The CRB (commodity research bureau) index is a commodity price index referenced by Ed Dowd. Ed believes that commodity prices may have topped out, which is also projecting recession. The CRB chart is showing a technical trend reversal. This week it closed below the previous low set in early May. Is CRB predictive? I don’t know. I don’t have the CRB series locally, so I can’t chart it against U.S. recessions to see.

https://tradingeconomics.com/commodity/crb

And here’s the UN’s Food and Agriculture Organization (FAO) food price index, which seems to be (very roughly) tracking the CRB. It is no longer screaming higher. Has it too topped out? Maybe. The fertilizer-scarcity-driven “global starvation event” (more evidence coming in September/October) has yet to play out. Something to watch.

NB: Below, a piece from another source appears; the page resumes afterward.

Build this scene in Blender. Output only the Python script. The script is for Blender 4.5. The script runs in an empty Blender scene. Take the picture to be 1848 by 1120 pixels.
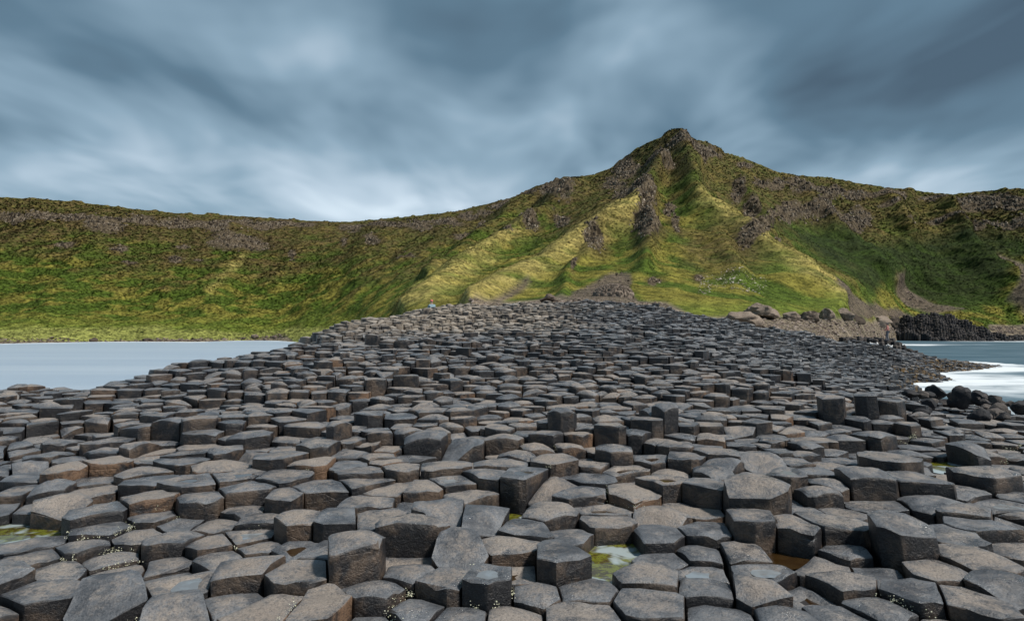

https://www.fao.org/worldfoodsituation/foodpricesindex/en

Gold fell -10.55 to 1831.31. A modest move down. Gold remains in a downtrend, but the low levels of open interest (OI) suggest that the banksters aren’t so eager to jump in short here. More likely we’re nearer a low than a high. I know, I keep saying that, but that’s the pattern with OI: the lower the OI, the more likely we are at a low. Although we probably have to wait for the Fed to hint at reversing course before the gold reversal actually happens.

My current sense:

  • The Fed is tightening into an impending recession (as predicted by the seven-month FINRA margin debt decline). How long will the Fed really continue to tighten? Futures currently predict: November, by 150 bp. I’m guessing that will change. This is the indicator I will be watching.
  • Commodities overall (except crude) may have topped out; another impending-recession hint.
  • U.S. crude in storage is finite; 45 days of U.S. consumption. The WEF-Biden-Handlers seem very eager to drain our emergency petroleum reserves. Because “Climate Change!”  Or, “No More Superpower For You!” Or, they’re just really stupid. Or, they’re working for Xi, “10 held by H for the Big Guy.” Take your pick.
  • Any reversal by gold probably awaits that Fed policy reversal.